Another report said “a crowd of 9000 left the ground disgusted with the shocking exhibition. The match was a disgraceful exhibition from start to finish. Such sustained rough play has not been seen in a Sydney football match for many years, if ever.”
In the first half Flower and Western Suburbs halfback George Mason had a set-to during the play-the-ball, with the referee giving the pair their marching orders. Flower didn’t seem too bothered by this turn of events; a newspaper photo of him and Mason leaving the field shows the Dragon’s face split by a broad grin.
Dragons lock-forward Aub Kelly wasn’t quite so pleased when he was told to head to the dressing sheds. Charged with stomping on the face of an opposing player, Kelly was abused by the crowd as he left the field. He singled out one person in the members stand and planned to take things further before a friend wisely intervened and pulled him away.

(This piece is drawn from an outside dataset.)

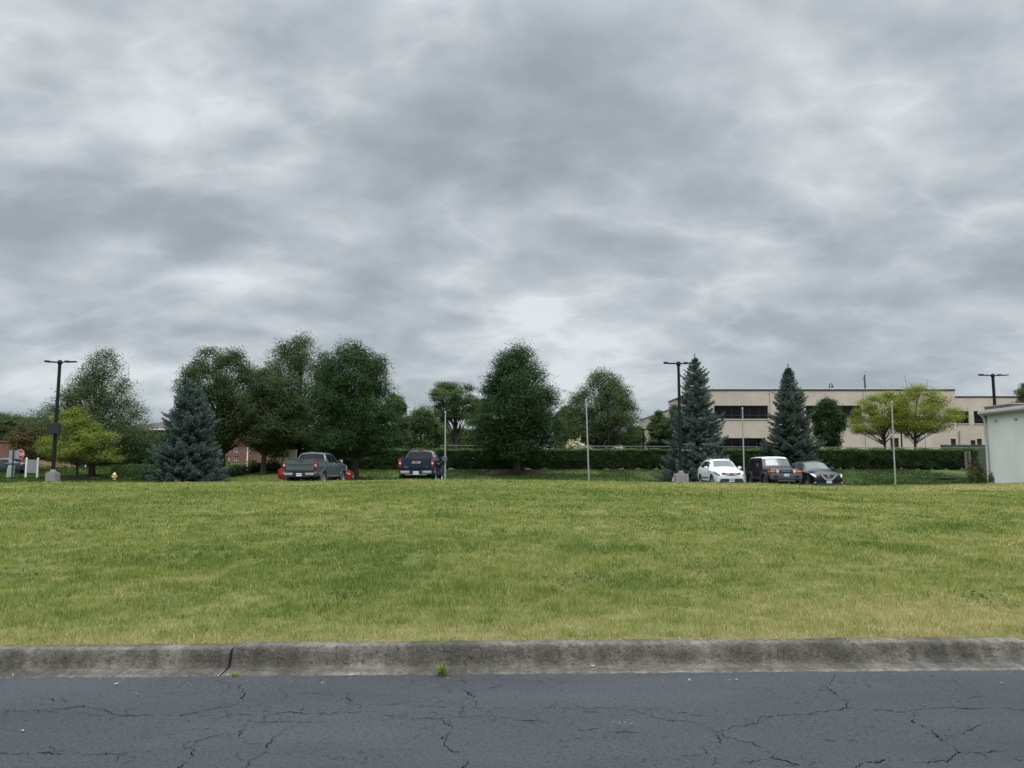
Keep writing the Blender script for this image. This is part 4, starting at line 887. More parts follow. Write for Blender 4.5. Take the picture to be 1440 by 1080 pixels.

Kelly’s actions would prompt outraged letters in the paper, including one from the amusingly named Arthur Macarthur. “It is bad enough, in all conscience, for gentlemen members to have to listen to lurid language and misconduct by non-members,” the snobbish Macarthur bleated, “without being threatened with assault by players.”
The last player to be marched in that match was the Dragons’ William Ives, who had made a break but was pulled up just short and expressed his annoyance by punching the tackler.
Flower would end up with six weeks while fellow combatant Mason got three. Ives was rubbed out for three games while Kelly was controversially ruled out for the rest of the season. In Flower’s appeal, there were allegations that referee Miller had it in for him. A team-mate had run into Miller in the week leading up to the game and later claimed the ref told him “you have two hard men in St George. Flower is a wild cow.” Another witness claimed to hear Miller say “I fixed them” in the sheds after the game. Not surprisingly, Miller denied the allegations.